By N. Peter Rasmussen, J.D.
According to the Commission's complaint, Rorech learned information from Deutsche Bank investment bankers about a change to the proposed VNU bond offering that was expected to increase the price of the CDS on VNU bonds. Deutsche Bank was the lead underwriter for a proposed bond offering by VNU. According to the complaint, Rorech illegally tipped Negrin about the contemplated change to the bond structure, and Negrin then purchased CDS on VNU for a Millennium hedge fund. When news of the restructured bond offering became public in late July 2006, the price of VNU CDS substantially increased, and Negrin closed Millennium's VNU CDS position at a profit of approximately $1.2 million.
The defendants argued that they could not be liable for insider trading under Section 10(b) because the credit default swaps in this case were not securities-based swap agreements. In addition, the court rejected arguments by both defendants that the SEC lacked jurisdiction as a matter of law because the credit default swaps at issue were based on foreign bonds, and by Rorech that he had no duty to keep information about the VNU bonds confidential. The court did not reach the merits of the Commission's charges.
As amended by the Commodity Futures Modernization Act, the Exchange Act antifraud provisions apply to security-based swap agreements. The definition includes swap agreements in "which a material term is based on the price, yield, value, or volatility of any security or any group or index of securities, or any interest therein." The swap agreements in this case did not specifically state whether a material term of the instruments was based on a security. However, Judge Koeltl wrote that "it cannot be that traders can escape the ambit of Section 10(b) and Rule 10b-5 by basing a CDS’s material term on a security, but simply omitting reference to the security from the text of the CDS contract." He also noted that there is a secondary market for the instruments, and concluded that there was an issue of fact concerning whether the market price would be based on the value of the underlying bond.

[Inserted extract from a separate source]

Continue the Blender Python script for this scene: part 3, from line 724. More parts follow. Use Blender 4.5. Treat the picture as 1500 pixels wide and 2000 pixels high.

The foreign domicile of the bond issuer was not dispositive, because the unlawful conduct, the tipping and the trading, took place in this country. The court also found that it could not dispose of Rorech's claim that he had no duty of confidentiality on the pleadings. The SEC alleged that he acquired the information about the bonds through his relationship of trust and confidence with his employer. "The question of the scope of his duty to DBSI and whether the information he shared was in fact confidential is a fact-based inquiry that cannot be decided in the defendant's favor on a motion for judgment on the pleadings," concluded Judge Koeltl. The SEC allegations supported a reasonable inference that Rorech breached a duty of confidentiality, and Rorech's responses "do not show that the SEC's claim is implausible on its face."